::: Given material
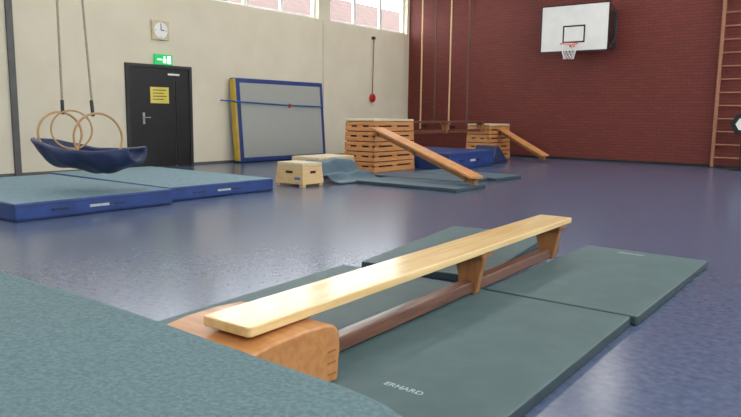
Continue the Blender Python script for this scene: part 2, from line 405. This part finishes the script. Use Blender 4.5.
# ------------------------------------------------------------ mat swing
sw=empty('mat_swing')
a=Vector((.81,.59,0)).normalized();p_=Vector((-.59,.81,0)).normalized();C0=Vector((-8.04,4.54,0))
vs=[];fs=[];NS,NP=28,18
for i in range(NS+1):
    s=-1+2*i/NS
    w=.36*(1-abs(s)**3*(.85 if s<0 else .2));dd=.22*(1-abs(s)**4*(.85 if s<0 else .25))
    z0=.68-.06*s+.10*s*s
    for j in range(NP+1):
        ph=math.radians(-100+200*j/NP)
        wob=.022*math.sin(6*s+3*ph)+.012*math.sin(13*s-4*ph)
        P=C0+a*(.66*s)+p_*((w+wob)*math.sin(ph))+Vector((0,0,z0-(dd+wob)*math.cos(ph)))
        vs.append(P)
for i in range(NS):
    for j in range(NP):
        q=i*(NP+1)+j;fs.append((q,q+1,q+NP+2,q+NP+1))
me=bpy.data.meshes.new('hammock_mat');me.from_pydata(vs,[],fs)
o=obj('hammock_mat',me,sw,'navy')
for p in me.polygons:p.use_smooth=True
sd=o.modifiers.new('s','SOLIDIFY');sd.thickness=.065;sd.offset=0
ss=o.modifiers.new('ss','SUBSURF');ss.levels=1;ss.render_levels=1
nrm=(.95,-.10,.05)
torus('hoop_1',(-8.34,4.36,.90),nrm,.27,.015,'hoop',sw)
torus('hoop_2',(-7.93,4.64,.85),nrm,.31,.015,'hoop',sw)
torus('hoop_3',(-8.22,4.45,.95),(.9,-.35,.05),.24,.012,'hoop',sw)
tube('rope_1',[(-8.33,4.40,1.16),(-8.36,4.42,HC)],.014,'rope',sw)
tube('rope_2',[(-8.0,4.62,1.14),(-8.2,4.5,HC)],.014,'rope',sw)
tube('strap_1',[(-8.33,4.40,1.32),(-8.33,4.40,1.14)],.022,'dgrey',sw)
tube('strap_2',[(-8.01,4.61,1.32),(-8.0,4.62,1.12)],.022,'dgrey',sw)
# ------------------------------------------------------------ lights
for iy,y in enumerate((-6,-1.5,3,7.5,12,16)):
    for ix,x in enumerate((-10,-5,-.2)):
        e=empty('ceiling_lamp',(x,y,HC))
        boxes('housing',[((-.18,-.8,-.06),(.18,.8,0))],'white',e,.01)
        ld=bpy.data.lights.new('lamp','AREA');ld.shape='RECTANGLE';ld.size=.34;ld.size_y=1.55;ld.energy=44 if y>5 else 30;ld.color=(1,.95,.87)
        lo=bpy.data.objects.new('lamp_light',ld);COL.objects.link(lo);lo.parent=e;lo.location=(0,0,-.07)
w=bpy.data.worlds.new('World');scn.world=w;w.use_nodes=True
bg=w.node_tree.nodes['Background'];bg.inputs[0].default_value=(.90,.95,1,1);bg.inputs[1].default_value=7.2
# ------------------------------------------------------------ camera
P=math.radians(8.07);R=math.radians(0.72);YAW=math.radians(37.6)
mc=Matrix.Rotation(YAW,3,'Z')@Matrix.Rotation(math.pi/2-P,3,'X')@Matrix.Rotation(R,3,'Z')
cam=bpy.data.cameras.new('camera');co=bpy.data.objects.new('camera',cam);COL.objects.link(co)
co.matrix_world=Matrix.Translation((0,0,1.2))@mc.to_4x4()
cam.sensor_width=36;cam.sensor_fit='HORIZONTAL';cam.lens=36*670/741;cam.clip_start=.05;cam.clip_end=300
scn.camera=co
::::::
§ **Request**
Set the pictures aside and transcribe the data above exactly.

§ **Written solution**
Continue the Blender Python script for this scene: part 2, from line 405. This part finishes the script. Use Blender 4.5.
# ------------------------------------------------------------ mat swing
sw=empty('mat_swing')
a=Vector((.81,.59,0)).normalized();p_=Vector((-.59,.81,0)).normalized();C0=Vector((-8.04,4.54,0))
vs=[];fs=[];NS,NP=28,18
for i in range(NS+1):
    s=-1+2*i/NS
    w=.36*(1-abs(s)**3*(.85 if s<0 else .2));dd=.22*(1-abs(s)**4*(.85 if s<0 else .25))
    z0=.68-.06*s+.10*s*s
    for j in range(NP+1):
        ph=math.radians(-100+200*j/NP)
        wob=.022*math.sin(6*s+3*ph)+.012*math.sin(13*s-4*ph)
        P=C0+a*(.66*s)+p_*((w+wob)*math.sin(ph))+Vector((0,0,z0-(dd+wob)*math.cos(ph)))
        vs.append(P)
for i in range(NS):
    for j in range(NP):
        q=i*(NP+1)+j;fs.append((q,q+1,q+NP+2,q+NP+1))
me=bpy.data.meshes.new('hammock_mat');me.from_pydata(vs,[],fs)
o=obj('hammock_mat',me,sw,'navy')
for p in me.polygons:p.use_smooth=True
sd=o.modifiers.new('s','SOLIDIFY');sd.thickness=.065;sd.offset=0
ss=o.modifiers.new('ss','SUBSURF');ss.levels=1;ss.render_levels=1
nrm=(.95,-.10,.05)
torus('hoop_1',(-8.34,4.36,.90),nrm,.27,.015,'hoop',sw)
torus('hoop_2',(-7.93,4.64,.85),nrm,.31,.015,'hoop',sw)
torus('hoop_3',(-8.22,4.45,.95),(.9,-.35,.05),.24,.012,'hoop',sw)
tube('rope_1',[(-8.33,4.40,1.16),(-8.36,4.42,HC)],.014,'rope',sw)
tube('rope_2',[(-8.0,4.62,1.14),(-8.2,4.5,HC)],.014,'rope',sw)
tube('strap_1',[(-8.33,4.40,1.32),(-8.33,4.40,1.14)],.022,'dgrey',sw)
tube('strap_2',[(-8.01,4.61,1.32),(-8.0,4.62,1.12)],.022,'dgrey',sw)
# ------------------------------------------------------------ lights
for iy,y in enumerate((-6,-1.5,3,7.5,12,16)):
    for ix,x in enumerate((-10,-5,-.2)):
        e=empty('ceiling_lamp',(x,y,HC))
        boxes('housing',[((-.18,-.8,-.06),(.18,.8,0))],'white',e,.01)
        ld=bpy.data.lights.new('lamp','AREA');ld.shape='RECTANGLE';ld.size=.34;ld.size_y=1.55;ld.energy=44 if y>5 else 30;ld.color=(1,.95,.87)
        lo=bpy.data.objects.new('lamp_light',ld);COL.objects.link(lo);lo.parent=e;lo.location=(0,0,-.07)
w=bpy.data.worlds.new('World');scn.world=w;w.use_nodes=True
bg=w.node_tree.nodes['Background'];bg.inputs[0].default_value=(.90,.95,1,1);bg.inputs[1].default_value=7.2
# ------------------------------------------------------------ camera
P=math.radians(8.07);R=math.radians(0.72);YAW=math.radians(37.6)
mc=Matrix.Rotation(YAW,3,'Z')@Matrix.Rotation(math.pi/2-P,3,'X')@Matrix.Rotation(R,3,'Z')
cam=bpy.data.cameras.new('camera');co=bpy.data.objects.new('camera',cam);COL.objects.link(co)
co.matrix_world=Matrix.Translation((0,0,1.2))@mc.to_4x4()
cam.sensor_width=36;cam.sensor_fit='HORIZONTAL';cam.lens=36*670/741;cam.clip_start=.05;cam.clip_end=300
scn.camera=co